Die Regierung Anwar greift mit dem Gesetz auf einen Entwurf des Präsidenten der ultrakonservativen Pan-Malaysian Islamic Party (PSA), Hadi Awang, zurück, den dieser 2016 im Parlament eingebracht hatte. Er sieht vor, dass die Bussen für Vergehen gegen islamisches Recht drastisch verschärft werden.

Bis jetzt dürfen Scharia-Gerichte Gefängnisstrafen von bis zu drei Jahren, Geldbussen von 5000 Ringgit (rund 917 Franken) und maximal sechs Stockhiebe verhängen. Den Konservativen sind diese Strafen zu lax. Die Gesetzesänderung sieht vor, dass Scharia-Gerichte Täter künftig zu Haftstrafen von bis zu dreissig Jahren, zu Geldbussen von 100 000 Ringgit (rund 18 402 Franken) sowie zu maximal hundert Stockhieben verurteilen dürfen.

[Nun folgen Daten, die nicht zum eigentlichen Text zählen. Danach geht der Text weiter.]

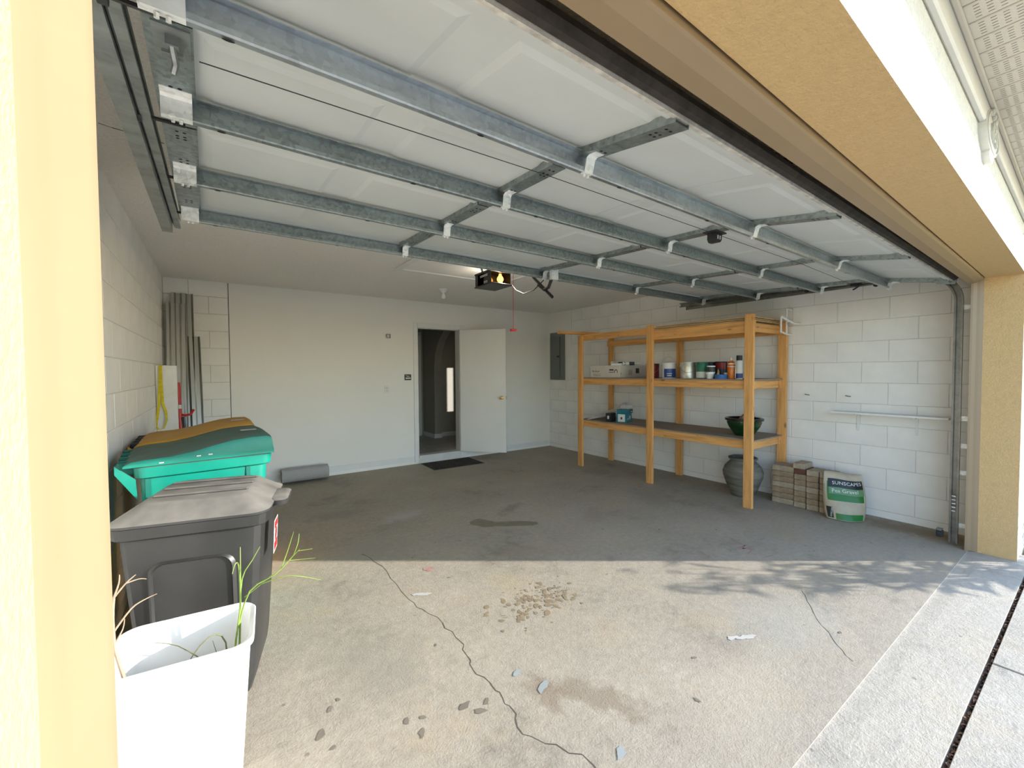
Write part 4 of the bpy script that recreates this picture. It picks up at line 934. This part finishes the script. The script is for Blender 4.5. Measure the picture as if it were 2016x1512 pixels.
# weeds and twigs standing in the bin
def stalks(name, label, mat, items, cat):
    o = thing(name, label, cat, (-.10, 1.68, .03))
    for pts, r0, r1, nm in items:
        P = [Vector(p)-Vector((-.10, 1.68, .03)) for p in pts]; n = len(P)
        sub = []
        for i in range(n-1):
            for k in range(3):
                t = k/3; a = P[max(i-1, 0)]; b_ = P[i]; c_ = P[i+1]; d_ = P[min(i+2, n-1)]
                sub.append(.5*((2*b_)+(c_-a)*t+(2*a-5*b_+4*c_-d_)*t*t+(3*b_-a-3*c_+d_)*t**3))
        sub.append(P[-1]); m = len(sub)
        MB().tube(sub, [r0+(r1-r0)*i/(m-1) for i in range(m)], 6).build(nm, mat, o, True)
    return o
stalks('dead_branch', 'dry bare branch standing in the white bin', M_twig, [
    ([(-.235, 1.66, .06), (-.238, 1.66, .45), (-.262, 1.67, .60), (-.266, 1.67, .70), (-.262, 1.67, .76)], .006, .004, 'stem'),
    ([(-.262, 1.67, .76), (-.250, 1.67, .80), (-.248, 1.67, .825)], .003, .0012, 'twig'), ([(-.262, 1.67, .76), (-.235, 1.67, .795), (-.212, 1.67, .815)], .003, .0012, 'twig'), ([(-.235, 1.67, .795), (-.205, 1.67, .800), (-.188, 1.67, .795)], .002, .001, 'twig'),
    ([(-.264, 1.67, .66), (-.225, 1.67, .715), (-.195, 1.67, .733), (-.165, 1.67, .742)], .003, .001, 'twig'), ([(-.264, 1.67, .62), (-.245, 1.67, .66), (-.240, 1.67, .69)], .0028, .001, 'twig'), ([(-.266, 1.67, .70), (-.28, 1.67, .715)], .002, .001, 'twig')], 'branch')
stalks('green_weed', 'green grassy weed leaning out of the white bin', M_grass, [
    ([(.02, 1.70, .12), (.028, 1.69, .45), (.045, 1.68, .60), (.050, 1.68, .70), (.052, 1.68, .83)], .0045, .0012, 'stem'),
    ([(.03, 1.70, .2), (.046, 1.69, .55), (.049, 1.69, .66), (.046, 1.69, .765), (.036, 1.68, .775), (.028, 1.68, .745)], .004, .0012, 'blade'),
    ([(.047, 1.69, .58), (.055, 1.68, .72), (.085, 1.67, .78), (.108, 1.66, .825)], .0025, .0008, 'blade'),
    ([(.04, 1.69, .55), (.075, 1.66, .68), (.15, 1.63, .73), (.20, 1.62, .78), (.222, 1.61, .805)], .0028, .001, 'stem'),
    ([(.165, 1.63, .74), (.185, 1.62, .80), (.205, 1.61, .87)], .002, .0007, 'blade'), ([(.205, 1.62, .785), (.218, 1.61, .83), (.222, 1.61, .86)], .002, .0007, 'blade'), ([(.215, 1.61, .80), (.262, 1.60, .80)], .0015, .0006, 'blade'), ([(.19, 1.62, .77), (.27, 1.60, .765)], .0015, .0006, 'blade'),
    ([(.11, 1.65, .70), (.19, 1.60, .725), (.285, 1.58, .69)], .0022, .0007, 'blade'), ([(.06, 1.67, .66), (.11, 1.65, .70), (.15, 1.64, .735)], .0015, .0006, 'blade')], 'weed')
stalks('dry_weed', 'dull olive weed arching inside the white bin', M_grassd, [
    ([(.01, 1.70, .30), (.005, 1.68, .52), (-.04, 1.66, .565), (-.10, 1.64, .50), (-.12, 1.62, .42)], .003, .001, 'stem'),
    ([(.0, 1.68, .40), (-.03, 1.66, .55)], .0016, .0008, 'blade'), ([(-.13, 1.66, .40), (-.15, 1.66, .50)], .0022, .001, 'blade'),
    ([(-.04, 1.62, .50), (-.12, 1.70, .545), (-.185, 1.74, .56)], .002, .0008, 'blade'), ([(-.21, 1.66, .40), (-.19, 1.66, .47)], .0016, .0008, 'blade')], 'weed')
# ------------------------------------------------------------------ leaning things in the back-left corner
def shutter(name, label, x, y, z1, lean, w, rz, mat, top_round=True):
    t = thing(name, label, 'shutter panel', (x, y, 0), rz)
    prof = [(-w/2, 0), (-w*.36, 0), (-w*.28, .045), (-w*.10, .045), (-w*.02, 0), (w*.14, 0), (w*.22, .045), (w*.40, .045), (w*.48, 0), (w/2, 0)]
    b = MB(); T = .0016
    full = prof+[(a, c+T) for a, c in prof[::-1]]
    rs = [[(a, c+lean*(z/z1), z*(1-.0)) for a, c in full] for z in (.0, z1)]
    b.rings(rs, False, False); b.build('sheet', mat, t); return t
shutter('storm_shutter', 'tall corrugated metal storm shutter leaning in the corner', -.352, 5.66, 2.20, .33, .18, .0, M_alum)
shutter('storm_shutter', 'second tall metal storm shutter right of the white carton', -.285, 5.72, 2.33, .36, .20, .05, M_alum)
shutter('storm_shutter', 'shorter shiny metal storm shutter with a slanted top', -.205, 5.60, 1.84, .42, .20, .10, M_alum)
wbd = thing('white_carton', 'tall white carton standing in front of the storm shutters', 'carton', (-.423, 5.25, 0), .0)
bx('box', M_label, wbd, -.055, .105, -.03, .05, 0, 1.495, bev=.003); bx('seam', M_trimw, wbd, .0, .002, -.0306, -.03, .2, 1.45)
b = MB()
loop = [(-.022, -.045, 1.50), (-.022, -.047, 1.40), (-.035, -.05, 1.10), (-.060, -.055, .92), (-.040, -.058, .885), (-.004, -.058, .89), (.022, -.055, .97), (.018, -.052, 1.05), (-.005, -.05, 1.13), (-.012, -.047, 1.36), (-.010, -.045, 1.50)]
wv = .011
rs = [[(p[0]-wv*(.4+.6*abs(sin(i*.6))), p[1], p[2]), (p[0]+wv*(.4+.6*abs(sin(i*.6))), p[1]-.003, p[2]), (p[0]+wv*.6, p[1]+.003, p[2]), (p[0]-wv*.6, p[1]+.003, p[2])] for i, p in enumerate(loop)]
tag(b.rings(rs).build('webbing_strap', M_yellow, loc=(-.423, 5.25, .0)), 'yellow webbing strap looped down the white carton', 'strap')
dl = thing('hand_truck', 'red hand truck frame half hidden behind the carton', 'hand truck', (-.31, 5.62, 0))
b = MB(); b.tube([(-.03, .05, 1.32), (-.02, .0, 1.0), (.0, -.03, .3)], .022, 8); b.build('upright', M_red, dl)
b = MB(); b.tube([(-.02, 0, .99), (.03, -.01, .975), (.075, -.01, .985), (.10, .02, 1.03)], .012, 8); b.build('handle', M_red, dl)
bx('bracket', M_label, dl, -.03, .0, -.03, -.02, 1.05, 1.09); bx('grip', M_blk, dl, -.03, .02, -.02, .02, .80, .96, bev=.006)
tag(MB().tube([(-.10, 5.75, .2), (-.235, 6.06, 1.22)], .014, 8).tube([(-.085, 5.72, .05), (-.10, 5.75, .2)], .014, 8).build('black_pole', M_blk), 'black pole leaning on the back blocks', 'pole')
tag(MB().tube([(-.14, 5.70, .15), (-.245, 5.98, 1.12)], .010, 8).build('yellow_pole', M_yellow), 'thin yellow pole leaning beside the black one', 'pole')
# ------------------------------------------------------------------ planting bed at the right outside
b = MB(); N = 26
g = [[b.bm.verts.new((4.86+1.9*i/N, .36-1.6*j/N, -.06+.07*sin(pi*min(1, (i+.5)/6)/2)*sin(pi*min(1, (j+.3)/5)/2)+random.uniform(-.012, .012))) for i in range(N+1)] for j in range(N+1)]
for j in range(N):
    for i in range(N): b.bm.faces.new((g[j][i], g[j][i+1], g[j+1][i+1], g[j+1][i]))
mu = b.build('mulch_bed', M_mulch); mu['kind'] = 'stuff'; tag(mu, 'brown mulch bed right of the driveway', 'mulch')
def shrub(name, label, x, y, hmin, hmax, n, spread):
    t = thing(name, label, 'shrub', (x, y, -.02)); b = MB()
    lf_ = MB()
    for k in range(n):
        a = random.uniform(0, 2*pi); h = random.uniform(hmin, hmax); sp_ = random.uniform(.05, spread); bx_, by_ = random.uniform(-.05, .05), random.uniform(-.05, .05)
        pts = [Vector((bx_, by_, 0)), Vector((bx_+cos(a)*sp_*.35, by_+sin(a)*sp_*.35, h*.6)), Vector((bx_+cos(a)*sp_, by_+sin(a)*sp_, h))]
        b.tube(pts, [.006, .005, .003], 5)
        for q in range(9):
            u = .30+.70*q/8; c_ = pts[0].lerp(pts[1], u/.6) if u < .6 else pts[1].lerp(pts[2], (u-.6)/.4)
            d = Vector((cos(a+q*2.4), sin(a+q*2.4), random.uniform(-.25, .5))).normalized(); L_ = random.uniform(.13, .26); s_ = d.cross(Vector((0, 0, 1))).normalized()*random.uniform(.008, .015)
            m_ = c_+d*L_*.5+Vector((0, 0, .012)); e_ = c_+d*L_-Vector((0, 0, .02))
            lf_.poly([c_, m_+s_, e_]); lf_.poly([c_, e_, m_-s_])
    b.build('stems', M_twig, t); f = lf_.build('foliage', M_leaf, t); f['kind'] = 'stuff'; return t
shrub('leafy_shrub', 'leafy shrub in the mulch bed casting shade on the apron', 5.42, -.36, .70, 1.10, 20, .26)
shrub('leafy_shrub', 'smaller shrub farther out in the mulch bed', 6.05, -.62, .5, .9, 11, .26)
shrub('low_plant', 'low plant growing against the front wall corner', 5.75, .18, .15, .45, 8, .15)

Für das Vorhaben erhält Anwar grosse Zustimmung von der oppositionellen PAS, die die stärkste Partei im Parlament ist und auch bei den vergangenen Wahlen in den Gliedstaaten zu den Gewinnern gezählt hat. Wie ultrakonservativ die PAS ist, zeigen ihre Parteistatuten. Dort heisst es, dass die Einführung eines theokratisch-islamischen Staates das oberste Ziel sei.

Kritik an dem Gesetzentwurf kam dagegen von der chinesischen Minderheit, die ein wichtiger Bündnispartner von Anwar ist. Sie äusserte die Sorge, dass künftig auch Nichtmuslime von Scharia-Gerichten verurteilt werden können. Bis jetzt ist dies nicht der Fall.

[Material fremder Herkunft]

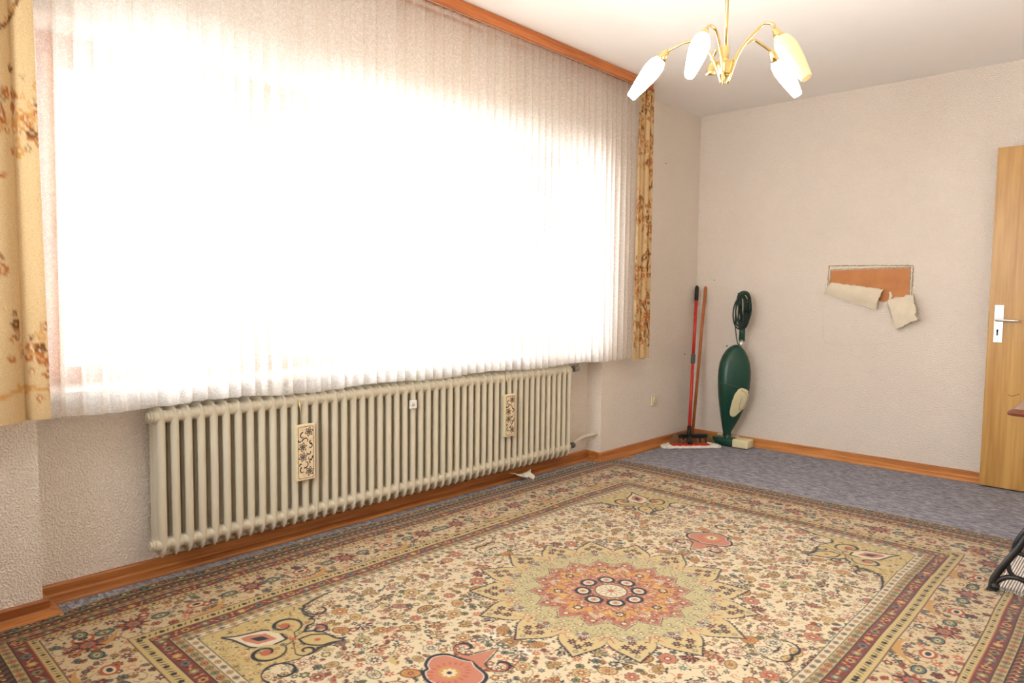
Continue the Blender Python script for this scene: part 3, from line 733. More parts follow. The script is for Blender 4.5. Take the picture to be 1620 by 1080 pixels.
tv = put('thermostat_valve', join(tube([(xm, yb-.004, .640), (xm, yb+.030, .640)], .0125, 14), tube([(xm, yb+.030, .640), (xm, yb+.045, .641)], .018, 14)), M['grey_plastic'], rad, True, 'dark grey radiator valve')
put('valve_cap', tube([(xm, yb+.045, .641), (xm+.002, yb+.052, .641), (xm+.002, yb+.085, .641), (xm+.002, yb+.090, .641)], [.017, .022, .020, .014], 16), M['valve'], tv, True, 'ribbed grey valve head')
put('supply_pipe', tube(smoothpath([(xm-.012, yb+.085, .643), (xm-.02, yb+.115, .650), (xm-.03, yb+.16, .668), (-ND+.03, yb+.22, .676), (-ND+.03, NY1-.001, .678)]), .011, 12), M['radiator'], rad, True)
put('return_valve', join(tube([(xm, yb-.004, .142), (xm, yb+.022, .142)], .012, 14), tube([(xm+.004, yb+.022, .146), (xm+.004, yb+.052, .150)], .019, 14)), M['grey_plastic'], rad, True, 'dark grey return valve')
put('return_pipe', tube(smoothpath([(xm, yb+.050, .150), (xm-.004, yb+.09, .166), (xm-.012, yb+.15, .178), (xm-.02, yb+.22, .180), (-.035, NY1+.0, .182)]), .0125, 12), M['radiator'], rad, True, 'cream painted curved pipe')

# heat meter tag clipped between two sections
ym = -2.85
t = root('heat_meter_tag', (.03, ym, .54), 'small white heat meter tag clipped on the middle of the radiator', 'tag')
put('case', box(.008, .024, ym-.019, ym+.019, .538, .580, .003), M['white'], t)
for i in range(5): put('printed_mark', box(.0241, .0246, ym-.014+.004*i, ym-.012+.004*i, .552, .556+.010*(i % 2)), M['grey_plastic'], t, label='small grey printed mark')

# ceramic humidifiers
def paint_tile(w, h, seed):
    c = Canvas(w, h, .0011, lin((240, 220, 186))); nv = lin((44, 34, 42)); R = random.Random(seed)
    m = .008
    c.line([(m, m*1.6), (m, h-m*1.6), (m*1.6, h-m), (w-m*1.6, h-m), (w-m, h-m*1.6), (w-m, m*1.6), (w-m*1.6, m), (m*1.6, m), (m, m*1.6)], .0011, nv)
    fl = [(w*.68, h*.87), (w*.33, h*.60), (w*.34, h*.42), (w*.70, h*.15)]
    for x, y in fl:
        for k in range(6):
            a = k*PI/3+.3; c.leaf(x+.003*math.cos(a), y+.003*math.sin(a), a, .0190, .0056, nv); c.leaf(x+.007*math.cos(a), y+.007*math.sin(a), a, .011, .0024, lin((240, 220, 186)))
        c.disc(x, y, .0034, nv)
    sc = [(.34, .80, .017, 1.6, 1), (.52, .70, .020, 3.0, -1), (.72, .60, .015, 1.2, -1), (.70, .50, .013, 3.6, 1), (.70, .40, .016, .2, -1), (.48, .30, .020, 4.4, 1), (.34, .17, .017, 2.0, 1), (.80, .66, .010, 2, 1), (.80, .33, .010, 4, -1), (.2, .27, .008, 1, 1), (.2, .72, .008, 3, 1)]
    for x, y, r, a, s in sc: c.line(spiral(x*w, y*h, r, a, .55, s, 12), .0021, nv, lambda t: 1.3-.8*t)
    return c
def humidifier(pa, pb, label, seed):
    """pa, pb: top-left and bottom-right of the front face (y, z)"""
    y0, z1 = pa; y1, z0 = pb; w, h = y1-y0, z1-z0; yc = (y0+y1)/2
    r = root('radiator_humidifier', (.03, yc, z0), label, 'humidifier', 'flowered ceramic humidifiers on the radiator')
    put('water_container', box(XF+.002, XF+.020, y0, y1, z0, z1, .004), M['cream_plastic'], r)
    c = paint_tile(w-.004, h-.004, seed); n1, n2 = c.nx, c.ny
    Y = y0+.002+c.x[:, None]+0*c.y[None, :]; Z = z0+.002+c.y[None, :]+0*c.x[:, None]
    V = np.stack([np.full(Y.shape, XF+.0212), Y, Z], -1).reshape(-1, 3)
    put('painted_face', (V, grid(n1, n2)), M['tile'], r, col=c.img.reshape(-1, 3), label='cream glazed face painted with dark flowers')
    put('hook', tube(smoothpath([(XF+.012, y0+.026, z1-.012), (XF+.012, y0+.028, z1+.05), (XF-.004, y0+.028, z1+.105), (XF-.028, y0+.028, z1+.115)]), .0016, 8), M['brass'], r, True, 'thin brass wire hook')
humidifier((-3.50, .538), (-3.408, .293), 'cream ceramic humidifier with dark flowers hung on the near half of the radiator', 1)
humidifier((-2.205, .545), (-2.118, .303), 'cream ceramic humidifier with dark flowers hung on the far half of the radiator', 2)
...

Aber die Minderheiten sind gewarnt, denn Malaysia ist konservativer geworden – nicht nur an den Urnen. In einer Umfrage der amerikanischen Denkfabrik Pew Research Center, die zwischen Juni und September 2022 durchgeführt wurde, sagten fast alle Muslime, dass nur ein Muslim ein wirklicher Malaysier sein könne. Und es sprachen sich 86 Prozent der Muslime dafür aus, die Scharia zum offiziellen Gesetz des Landes zu machen.

Die obersten Richter bescheren dem Säkularismus einen Sieg

Bei Anwar und seiner Regierung ist die Botschaft angekommen. Sie reagieren mit dem Gesetzentwurf aber auch auf ein Urteil des Obersten Gerichtshofs, das dieser Anfang Februar verkündet hatte. Die neun Richter hatten darüber zu befinden, ob die Regierung im Gliedstaat Kelantan, der im Nordosten liegt und an Thailand grenzt, 2021 mit der Verabschiedung von sechzehn islamischen Gesetzen zu weit gegangen war; der Gliedstaat ist das Kernland der malaiisch-muslimischen Mehrheit und wird seit mehr als dreissig Jahren von der konservativen PAS regiert.

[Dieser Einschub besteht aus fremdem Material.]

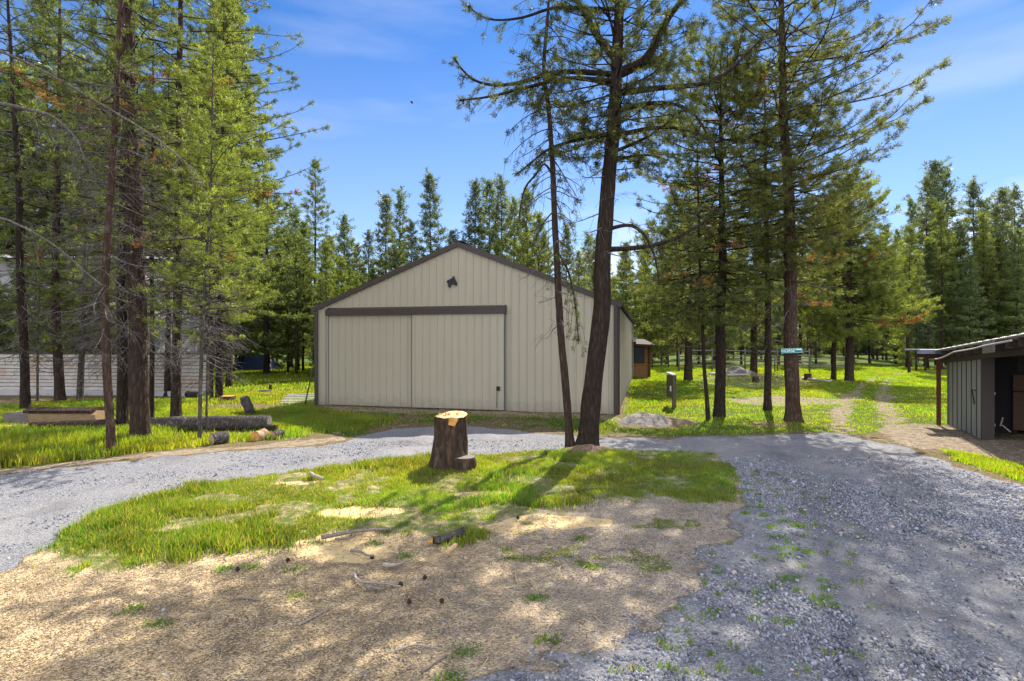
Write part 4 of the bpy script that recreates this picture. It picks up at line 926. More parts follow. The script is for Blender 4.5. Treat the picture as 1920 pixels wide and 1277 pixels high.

Der malaysische Gliedstaat Kelantan

Es ging um Straftatbestände wie Homosexualität, Laster, sexuelle Belästigung, Unzucht und Zerstörung sowie Schändung von Kultstätten. Das Urteil des Obersten Gerichtshofes war ein Sieg für den Säkularismus: Acht von neun Richtern erklärten die sechzehn islamischen Gesetze für «null und nichtig». Sie seien verfassungswidrig, weil das Zivilrecht die Tatbestände bereits regele.

Die malaiisch-muslimische Bevölkerungsmehrheit schäumte, es kam zu Protesten. Die Muslime sahen sich durch das Urteil in ihrer Meinung bestätigt, wonach die Regierung Anwar sich zu wenig um ihre Belange kümmere und liberal sowie säkular sei. Anwars Versuch, diese Wut zu besänftigen, führt nun aber zu Unmut der nichtmuslimischen Minderheit. Die Frage, ob Malaysia ein islamischer oder ein säkularer Staat ist, wird das Land weiter beschäftigen.